Si è ingrandita (ben 18 centimetri più lunga), ha una carrozzeria più lineare ed elegante, il turbodiesel è un "2.2" invece del vecchio due litri, le marce dell'automatico sono cinque al posto di quattro, è saltata fuori persino la terza fila di sedili (come su una monovolume), eppure la "Santa Fe" è quella di sempre. Semplicemente "gonfiata" per inseguire Volkswagen "Touareg" e Volvo "XC90".

La "Santa Fe" seconda generazione è un'auto ben riuscita. Il posto per il guidatore è comodo e offre un'ottima visuale, mentre le regolazioni di sedile e volante, in altezza e profondità, permettono a tutti di trovare la posizione migliore. L'abitacolo è spazioso e dietro stanno comodi anche tre adulti. E poi ci sono i due sedili da estrarre dal fondo del bagagliaio, niente affatto male: lo spazio per le gambe è sufficiente e non si è costretti a contorsioni e viaggi con le ginocchia sotto il mento.

La "Santa Fe" offre il confort di un'ammiraglia, ma pesa parecchio: 2090 chilogrammi in condizioni di prova. Si capisce, quindi, come mai l'aumento di cilindrata non abbia portato grandi benefici nelle prestazioni. La sport utility coreana è un'auto da 175 km/h, con uno "0-100" da 14,3 secondi e una buona ripresa. Però la sensazione è quella di una vettura votata al confort più che al piacere di guida. La "Santa Fe" va benissimo alle andature turistiche, ma non è l'ideale se si cerca una maggiore sportività nelle risposte. Lo sterzo è un po' lento, ma progressivo, mentre l'Esp fornito di serie interviene in maniera efficace.

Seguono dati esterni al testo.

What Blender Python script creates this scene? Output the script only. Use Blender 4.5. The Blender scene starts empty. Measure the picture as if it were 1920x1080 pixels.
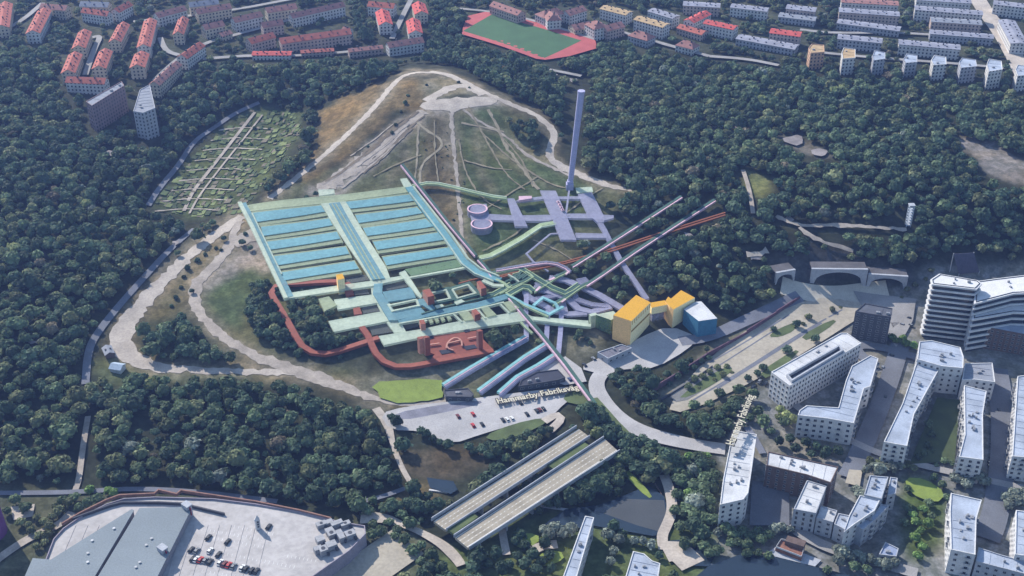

Nell'off-road, la "Santa Fe" è discreta. Rispetto alla vecchia trazione integrale permanente con tre differenziali, ora c'è di serie il Tod (Torque on Demand), che gestisce elettronicamente la frizione centrale. Il sistema è valido ed è adottato da sempre più Suv, ma per andare dappertutto ci vorrebbero le marce ridotte.